Poetas: Charles Baudelaire, Murilo Mendes e Chico Buarque. Porque são os poetas que fazem chover no endomingado piquenique, que encantam, não só pela surpresa, mas pela extrema beleza de suas obras. Porque operam imensas revoluções nas coisas da vida.
Textos:
“The man with the blue guitar” (Wallace Stevens): É um poema que tem um fôlego raro, musical, que propõe novos modos de respiração e que emociona o coração e o cérebro.
The Cantos (Ezra Pound): A liberdade e a inteligência numa aglutinação perfeita.
Galáxias (Haroldo de Campos): Porque nos ensina a ler.
GLAUCO MATTOSO
O que é poesia para você?
Já dei várias respostas a essa pergunta, mas acho que a melhor foi aquela que usei numa oficina que ministrei na Casa das Rosas: a poesia é uma metralhadora na mão dum palhaço. Seu poder de fogo pode ser apenas intencional, e seu efeito apenas hilário, mas o franco-atirador, ao expor-se em sua ridícula revolta, no mínimo consegue provocar alguma reação, ainda que meramente divertindo o público, e alguma reflexão sobre o papel patético dos idealistas e visionários, que, no fundo, somos todos nós.
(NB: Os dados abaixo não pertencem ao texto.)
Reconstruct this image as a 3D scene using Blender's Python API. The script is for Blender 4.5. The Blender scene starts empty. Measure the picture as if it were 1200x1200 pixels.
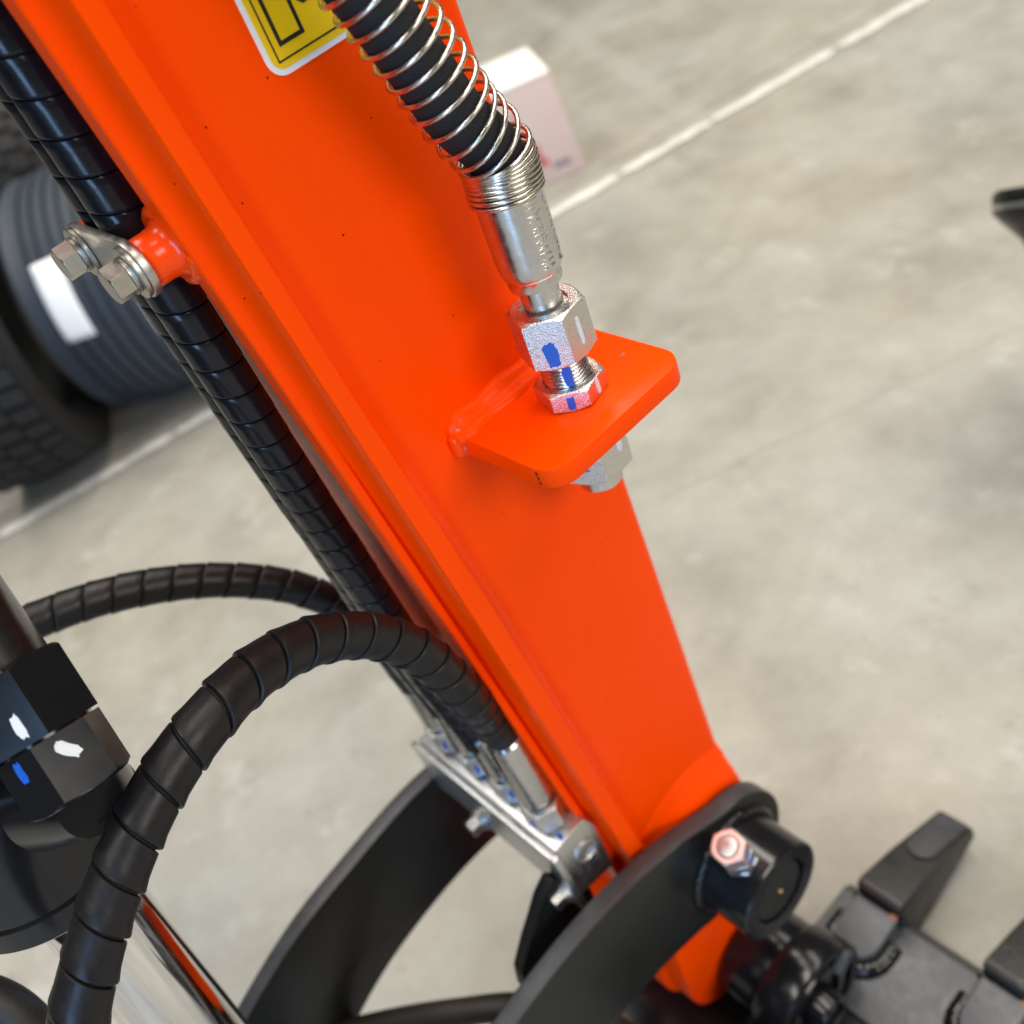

O que um iniciante no fazer poético deve perseguir e de que maneira?
Depende justamente da concepção poética que ele adotou. No meu caso, trata-se de vomitar algo visceral, de me expor, me devassar e desabafar uma biografia excêntrica para me identificar com outros excêntricos e tirar, dessa diversidade de individualidades, o traço de humanidade que nos une, isto é, o sofrimento e a revolta contra as opressões e repressões. Uma das “missões” do poeta — mas não a única — é ser porta-voz dos perseguidos, injustiçados, excluídos, rejeitados e humilhados, ainda que tais angústias sejam meramente sentimentais ou emocionais — frustrações amorosas, por exemplo. Voltando à questão do iniciante, eu recomendaria três coisas: primeiro, muita leitura, poesia de várias épocas e estilos, para estabelecer preferências e simpatias; segundo, fidelidade à própria biografia, nada de fingir demais, ainda que o poeta seja um fingidor, como dizia Pessoa; terceiro, estudar versificação, mesmo que o cara não pretenda fazer poesia rimada nem metrificada. Assim, ele estará minimamente instrumentado para o “ofício”.
Cite-nos 3 poetas e 3 textos referenciais para seu trabalho poético. Por que estas escolhas?
Isso é sempre muito pessoal e intransferível, mas vamos lá. Gregório de Matos, por ser pioneiro na nossa história e por ter praticado duas coisas que utilizo: os jogos verbais barrocos (antíteses, paradoxos, paronomásias, paródias, trocadilhos) e sátira desbocada (inclusive enveredando pelo fescenino); Bocage, por duas características que adotei: apuro formal do soneto e deboche obsceno; Bandeira, por uma única e fundamental razão: provar que é perfeitamente possível praticar todas as modalidades poéticas, desde o verso mais rimado e rimado até o experimentalismo mais iconoclasta e anárquico, sem perder de vista o lado humano, confessional e emocional. Quanto aos textos referenciais, sugiro, primeiro, Os Lusíadas, não para ler de cabo a rabo, mas para passear nele, viajar no ritmo, ir se acostumando a discorrer, raciocinar metrificando, pensar em decassílabo; segundo, Eu, de Augusto dos Anjos, para, ao contrário dos “Lusíadas”, percorrer, num único e curto livrinho, toda a obra duma vida, o que nos dá noção de que o poder de síntese pode ser essencial e suficiente; terceiro, Poesia completa e prosa, a obra reunida de Manuel Bandeira, que tenho em papel-bíblia mas que existe em diferentes edições, incluindo o Itinerário de Pasárgada, roteiro autobiográfico-intelectual, e a Apresentação da poesia brasileira, que, embora incompleta e parcial, dá uma visão panorâmica.